Air of intelligence

Once the preserve of HGVs and the luxury cars market, advances in electronic control are making air-spring technology available to a wider range of vehicles. Lane Whitward explains.


Air spring technology is common on trucks and trailers, and has obvious advantages for off-road cars and commercial vehicles that do a lot of towing. It is also fitted on some luxury cars.



But even though the technology has been around for a while in these markets, it is not until recently that it has become a possibility for vehicles such as high-performance sports cars, ambulances, disabled transport, motor caravans and those carrying delicate loads.



Tyre giant Firestone has provided the missing link by using ride height sensors and an electronic control unit, called Intelliride, to allow the air springs to adjust to different loads, road conditions — or simply driver requirements.



Air springs produce spring force by compressing a trapped volume of air, contained by a sleeve-like reinforced rubber bladder held between two end-plates.
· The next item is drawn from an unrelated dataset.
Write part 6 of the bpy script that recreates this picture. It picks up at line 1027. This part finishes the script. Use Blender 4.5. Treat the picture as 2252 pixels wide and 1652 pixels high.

The ride-height of the vehicle can be changed by controlling the air pressure inside the spring with an onboard compressor. Also, by profiling one of the aluminium end-plates into a conical shape, the volume of the air inside the spring can be changed, altering the spring rate or the resistance the spring produces when it is compressed.



Pressure-based systems look at air pressure to determine whether the vehicle is level or not. Because air pressure is only one indicator of potential ride height, the systems are not very flexible.



If, for example, an extra 150kg — passengers, luggage and fuel — is added they will actually deflate the springs to reduce pressure, producing a levelling problem.


But Intelliride, comprising an ECU, height-control sensors, air reservoir, air compressor, desiccant air dryer and valve block, automatically restores the preset ride height, no matter how much load is placed in the vehicle.



The driver can choose one of three vehicle heights — raised, standard or lowered— thereby improving road handling and comfort, while also being able to easily unload passengers and goods. The system can be installed in any vehicle with full four-corner air suspension and weighs around 10–15kg more than a conventional suspension system. Driverite, Firestone’s distributor in Europe, works closely with OEMs such as Renault, Opel, Fiat, Peugeot, Nissan and Volkswagen to provide suspension kits to convert vehicles from standard suspensions.



Ford recognised the advantages of Intelliride and has incorporated it into a ‘mobility-adapted’ SUV concept car to make adventurous driving more accessible to the disabled. The three ride-height levels allow easier ingress and egress at rest, a middle setting for performance on the road, and a two-inch increase in height for improved off-road capability.



Firestone also has a Full Air Suspension kit for the rear axle of the Volkswagen T4 and the Renault Espace and Trafic. The existing coil springs are replaced with Firestone tapered sleeve air springs, which as well as giving a more comfortable ride, allows the rear chassis to be raised and lowered. This makes these vehicles attractive for the ambulance and disability markets.



But perhaps the most surprising take-up has been in the area of performance cars. Here, Firestone has taken the Intelliride system, replaced standard steel coil springs with air spring units, and ordinary shocks and struts with special adjustable gas pressure struts produced by German suspension specialist H&R, and called the package Praxis.



Featuring three suspension modes — touring, sport and track — Praxis has been installed in the Subaru WRX and the BMW 330Ci. The aim was to produce an intermediate ‘sporting’ car that would provide a comfortable street ride, but at the touch of a button (and without getting filthy under the chassis), would transform into a racing car.



Although the electrically-adjusted shock absorbers are set from inside the car, the transition is not, as yet, all achievable from the cockpit. The H&R dampers, for instance, are adjusted by clicking a thumb wheel at the bottom of each of the struts through a range of 18 settings.



The problem in the past for racing vehicles was that when a car with airbags was lowered, its spring-rate would automatically decrease. A lowered car is good for performance, but lower spring rates certainly are not.



Praxis has a unique air strut that actually increases the spring rates at each corner as the pressure inside each bag, along with the vehicle’s ride-height, drops. The piston of each strut is designed in such a way that as the pressure in the air bag decreases, the bag rolls over the edge of a bell-shaped piston and increases the spring rate.



In touring mode the cars are comparable to those with the original suspension, but when the ride-height is dropped a full 50mm or more into track mode and the spring rates are doubled, they turn into high-performance racing cars, staying flat in the turns and cornering as stiffly as any conventionally sprung racer.



By adding electronic control and monitoring to the versatility and function of airbags, Firestone has achieved a level of performance that was previously impossible for this type of suspension.